フィルタリングの対象サイトにならないための対策も進めている。禁止ワードはハード的なシステムで入力できないようにし、文脈によって意味が変わるグレーな言葉は目視で判断している。「リアルタイム削除は無理なので、書き込みから12時間以内には削除できるよう対応していきたい」。
「何をもって10代の健全性を守ることになるかにポイントを置きたい」と村田氏は語る。通常の会話から生まれる冗談まじりの「バカ」という発言であれば問題はないが、本当に心を傷つけるような誹謗中傷や、自殺に追い込むようなイジメ的なことは絶対になくさなければいけないと考えているのだ。そのためには禁止ワードを削除するだけではなく、それが続くならユーザーのページ自体を閉鎖する措置も行っているという。「閉鎖してもまた作られるいたちごっこになることが考えられるが、繰り返すことでユーザーがそのような行動に飽きてくれれば」。
●「なるべく早い後追い」が成功の秘訣
ピーネストが運営する主なサービス(同社エントランス) |
「今後はポータル化を考えている」と村田氏。ユーザーが高校を卒業するとともに同社のサービスからも卒業してしまっているからだ。そこで検索サイトやポータルサイトとして情報提供もしたいと考えているが、そこには同社ならではのこだわりがある。ユーザー層がはっきりしている同社では、検索ひとつとっても、あたりまえな検索結果を表示するのではなく、女子が求めるような検索結果を表示するように考えている。
そのほかには、Wikipediaの女子版「女子pedia」的な構想もある。女子が疑問に思うことに、男性や年上が答えるのではなく、女子が同じ目線で答えを返してくれるようなものを作りたいという。「女の子が過ごしやすい、携帯電話で楽しむ場の提供をしていきたい。女の子の会員を多く抱えているというのがピーネストの強み。ピーネストだけで実現できないようなことは、その分野を得意とする他社さんと協力して実現していければいい」。
村田氏は「HTMLタグを使ったり、入力するスピードが速くなったりと、ユーザーは今後もっと賢くなる」とみている。現に大人が考えている以上に、子どもたちのモバイルリテラシーは向上しているのではないかという。

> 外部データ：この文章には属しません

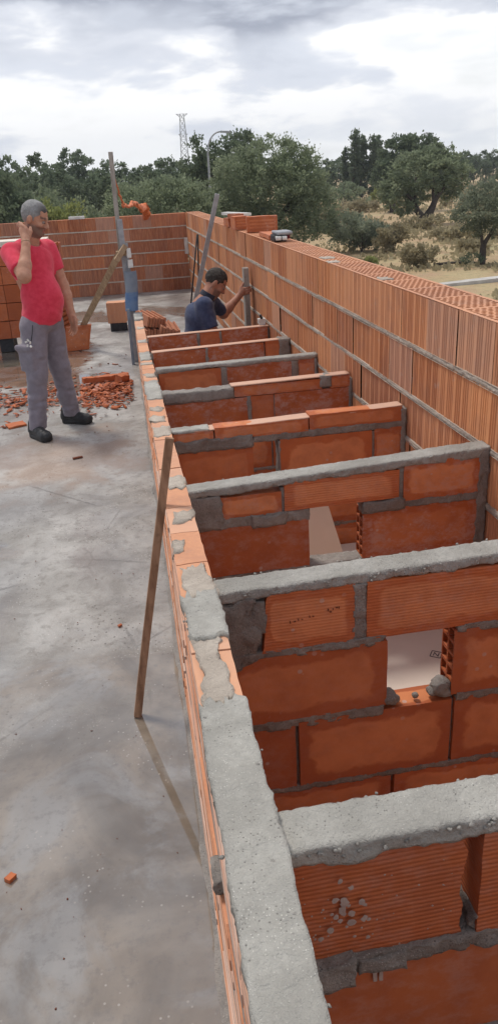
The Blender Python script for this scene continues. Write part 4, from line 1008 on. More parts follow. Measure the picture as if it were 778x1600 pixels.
mb = MB(); mb.box((1.27, 13.90, .60), (1.325, 13.98, .86), .03, rough(.004, 12)); o = mb.build('wall_fixture', M['white']); tag(o, 'small white fixture in the corner where the two tall walls meet', 'fixture')
# near batten leaning on the low wall
mb = MB(); mb.beam((-.100, 2.335, .0), (.120, 2.43, 1.02), .027, .022, up=(0, -1, 0), res=.06, disp=rough(.0012, 5)); 
o = mb.build('wooden_batten', M['stained']); tag(o, 'thin brown wooden batten leaning on the low wall, its foot in the puddle', 'batten')
# board held against the wall by the crouching man
mb = MB(); mb.beam((1.268, 7.68, .02), (1.268, 7.68, .97), .05, .10, up=(0, -1, 0), res=.1, disp=rough(.0015, 6)); o = mb.build('spirit_board', M['oldwood']); tag(o, 'weathered upright board held against the tall wall by the man in navy', 'board')
T = thing('trowel', (1.27, 7.45, .44), 'small pale tool lying at the foot of the upright board', 'tool')
T.location = (1.26, 7.25, .553)
mb = MB(); mb.box((1.24, 6.90, .553), (1.30, 7.0, .60), .02, rough(.006, 20)); mb.build('tool_blade', M['white'], T)
mb = MB(); mb.tube([(1.27, 6.92, .60), (1.255, 6.90, .64)], .012, 6); mb.build('tool_handle', M['dark'], T)
# loose items on the tall wall
def wbrick(c, dims, rz, label, tone=.6, mat='clay'):
    mb = MB(); rm = np.array(Euler((0, 0, rz)).to_matrix()); d = np.array(dims) / 2
    mb.box((-d[0], -d[1], 0), (d[0], d[1], dims[2]), .03, lambda v: v + vfbm(v + c[1], 14, 2, 4) * .003, (tone, .5, .4), xf=lambda v: v @ rm.T + np.array(c))
    if mat == 'clay':
        for i in range(4): mb.box((-d[0] * .8, -d[1] - .003, dims[2] * (.14 + .22 * i)), (d[0] * .8, -d[1] - .0005, dims[2] * (.24 + .22 * i)), None, None, (tone * .6, .2, .2), xf=lambda v: v @ rm.T + np.array(c))
    o = mb.build('loose_brick', M[mat]); tag(o, label, 'brick', 'loose bricks left on top of the tall wall'); return o
wbrick((1.50, 7.95, 1.274), (.30, .10, .145), -.12, 'largest loose brick on the tall wall, standing on its edge', .75)
wbrick((1.36, 8.5, 1.274), (.13, .18, .13), .1, 'upright half brick left of the largest loose brick on the wall', .7)
wbrick((1.37, 9.1, 1.274), (.12, .16, .09), .2, 'small broken brick piece at the left of the row on the wall', .5)
wbrick((1.40, 8.95, 1.364), (.10, .16, .045), .5, 'thin brick shard resting on the small broken piece', .4)
wbrick((1.445, 7.15, 1.274), (.16, .55, .035), -.03, 'flat brick tile lying behind the small machine on the wall', .8)
mb = MB(); mb.beam((1.40, 9.8, 1.385), (1.60, 9.3, 1.38), .09, .03, up=(0, 0, 1)); o = mb.build('foam_strip', M['white']); tag(o, 'white strip lying across the tall wall behind the loose bricks', 'strip')
mb = MB(); mb.box((1.42, 9.1, 1.27), (1.58, 9.7, 1.37), .05, rough(.003, 9), (.5, .2, .2)); o = mb.build('loose_brick', M['clay']); tag(o, 'loose brick under the white strip on the tall wall', 'brick', 'loose bricks left on top of the tall wall')
T = thing('hand_tool', (1.40, 6.72, 1.274), 'small grey hand tool with a dark red cap, sitting on the tall wall', 'hand tool')
def bb(lo, hi, m, nm, r=.02): mb = MB(); mb.box(lo, hi, r, rough(.002, 22, 3)); mb.build(nm, m, T, True, True)
bb((1.355, 6.62, 1.274), (1.45, 6.80, 1.325), M['dark'], 'tool_body'); bb((1.37, 6.60, 1.328), (1.50, 6.82, 1.352), M['metal'], 'tool_cover')
M['red'] = mat_plain('dark_red_plastic', (.18, .02, .03), rg=.5)
bb((1.45, 6.64, 1.290), (1.49, 6.74, 1.326), M['red'], 'tool_cap'); bb((1.36, 6.585, 1.285), (1.40, 6.618, 1.318), M['white'], 'tool_knob', .015); bb((1.41, 6.585, 1.285), (1.45, 6.618, 1.318), M['white'], 'tool_knob', .015)
mb = MB(); mb.box((-.62, 14.02, 1.257), (-.36, 14.14, 1.30), .05, rough(.002, 9)); o = mb.build('foam_offcut', M['white']); tag(o, 'white foam offcut lying on top of the far wall left of the post', 'foam offcut')

# ---- rubble ----------------------------------------------------------------
def shard(mb, c, s, r, tone):
    L_ = s * r.uniform(.6, 1.6); W_ = s * r.uniform(.25, .7); H2 = s * r.uniform(.05, .10) + .001
    e = Euler((r.uniform(-.3, .3), r.uniform(-.3, .3), r.uniform(0, 6.3))); rm = np.array(e.to_matrix())
    k = r.uniform(.3, 1); V = np.array([(-L_ / 2, -W_ / 2, 0), (L_ / 2, -W_ / 2 * k, 0), (L_ / 2 * k, W_ / 2, 0), (-L_ / 2 * .7, W_ / 2, 0)]); V = np.concatenate([V, V + (0, 0, H2)])
    V = V @ rm.T; V[:, 2] -= V[:, 2].min() - .0; V += np.array(c)
    mb.add(V, [(3, 2, 1, 0), (4, 5, 6, 7), (0, 1, 5, 4), (1, 2, 6, 5), (2, 3, 7, 6), (3, 0, 4, 7)], (tone * .8, .0, r.choice((0, .3, .9, 1.3))))
r = random.Random(4)
mb = MB(); n = 0
while n < 1700:
    x = r.uniform(-1.9, .05); y = 7.22 + .0 * x + r.gauss(0, .24) + (.15 if x > -.3 else -.05)
    if r.random() < .35: x = r.gauss(-.17, .14)
    if -.62 < x < -.42 and r.random() < .6: continue
    if x > .06: continue
    hgt = max(0, .035 * (1 - abs(y - 7.25) / .38)) * (1.0 if x > -.45 else .6)
    shard(mb, (x, y, r.uniform(0, hgt)), r.choice((.02, .028, .038, .05, .07)), r, r.random()); n += 1
o = mb.build('brick_rubble', M['clay']); tag(o, 'heap of small broken red brick chips swept along the slab', 'rubble', kind='stuff')
mb = MB(); n = 0
while n < 260:
    x = r.uniform(-2, .05); y = r.uniform(5.9, 10.0)
    if r.random() > math.exp(-abs(y - 7.2) / 1.1): continue
    shard(mb, (x, y, 0), r.choice((.012, .02, .035)), r, r.random()); n += 1
for k in range(90):
    x = r.uniform(-.7, .03); y = r.uniform(1.0, 5.8); shard(mb, (x, y, 0), r.choice((.003, .004, .007)), r, r.random())
o = mb.build('grit', M['dark_clay']); tag(o, 'fine grit and tiny brick crumbs sprinkled over the slab', 'grit', kind='stuff')
def piece(c, dims, rz, label, tone=.6, ry=0, mat='clay'):
    mb = MB(); rm = np.array(Euler((0.05, ry, rz)).to_matrix()); d = np.array(dims) / 2
    mb.box((-d[0], -d[1], 0), (d[0], d[1], dims[2]), min(dims) * .6 + .004, lambda v: v + vfbm(v + c[1], 20, 3, 4) * min(dims) * .2, (tone, .2, .2), xf=lambda v: v @ rm.T + np.array(c))
    o = mb.build('brick_fragment', M[mat]); tag(o, label, 'brick fragment', 'broken brick fragments on the slab'); return o
piece((-.19, 7.50, .04), (.46, .06, .045), .35, 'long broken brick strip lying on the back of the rubble heap', .7, .05)
piece((-.03, 7.45, .02), (.10, .09, .075), .6, 'chunky brick piece at the wall end of the rubble heap', .5)
piece((-.93, 6.35, .0), (.15, .11, .015), .4, 'flat pale red shard on the slab left of the shoes', .8)
piece((-.485, 1.69, .0), (.026, .020, .014), .9, 'small orange brick crumb alone near the bottom left edge', .7)
piece((-.15, 2.98, .0), (.018, .012, .008), .5, 'tiny dark red crumb left of the leaning batten', .1)
piece((-.40, 5.35, .0), (.07, .02, .008), .3, 'thin dark splinter on the slab below the shoes', .1, 0, 'dark_clay')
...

ネットに対する危険意識などにも理解が高まっているようだ。
佐藤氏は「リアルの次はまだ出ていない」と語る。1000個の好きなものをひたすら書いていく「1000 love」が流行ったこともあるが、「1000 loveを機能に追加してくれ」という要望があったのは一瞬だったという。「リアルで済むことなので、なくてよかったのかもしれない」。このほか、「歌詞画」が流行ったこともある。写真に歌詞を書き込むもので、2008年の夏ごろにブームが来ていた。歌詞画コンテストにはたくさんの応募があったという。
流行のサイクルは短い。その中でリアルが生き残り、全国に広まり、1つの機能として追加されるまでになった。「リアルを機能として取り込んだのはピーネストが最初だったかもしれない。いいタイミングだった」と村田氏は語る。一度作った機能を消すことはできないため、機能として取り入れるタイミングは難しい。今後も“なるべく早い後追い”を目指す」。
リアルは、短い流行で終わるのだろうか。それとも、今後も続く女子中高生におけるTwitter的存在になるのか。少なくとも、ユーザーのコミュニケーションの形が、時とともに少しずつ変化していることを感じる。今後も、ユーザーの子どもたちの声の中から新しいコミュニケーションが生まれてくるのかもしれない。